Nokia simply has 2 major competitors at the field, both of which have way better chances than Windows Phone. Symbian might be an old platform, but it works and is more productive than WP. Maemo/Meego appeals to professional users with technical backgrounds.
So Microsoft essentially has 2 choices to compete, either open WP and ditch the forced code signing, or put normal Windows onto a mobile device. Yet another closed system won't win them any users, particularly once the App-bubble bursts.
Serious question here.
If symbian is being orphaned, is there any smartphone OS around with comparable battery life to what I get on the E71? I'd dismiss iphone/android for a phone[1] on grounds of having to recharge every bloomin' day.
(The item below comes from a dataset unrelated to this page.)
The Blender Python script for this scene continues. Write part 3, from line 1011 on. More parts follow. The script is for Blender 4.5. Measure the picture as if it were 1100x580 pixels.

No idea about windows.
[1] as opposed to pocket-puter.
Serious answer: probably Nokia's own Series40 - this has now got to the point where it fulfils the requirements of being a "smartphone OS"... the latest releases even do Exchange synchronisation, which used to be the big differentiator between "business" and "consumer" mobiles.
If you don't care about the latest service-based apps, and just want to be able to make calls, send texts, read your email and check your calendar, something like the Nokia Asha 302 (http://www.phonearena.com/phones/Nokia-Asha-302_id6932) is remarkably similar to the E71 in features, although there are a couple of fairly notable omissions (no satellite GPS, no autofocus camera, no exchange attachment handling, no multitasking for 3rd-party apps, proxy browser only). But for £99 unlocked, you can't really have everything, I guess.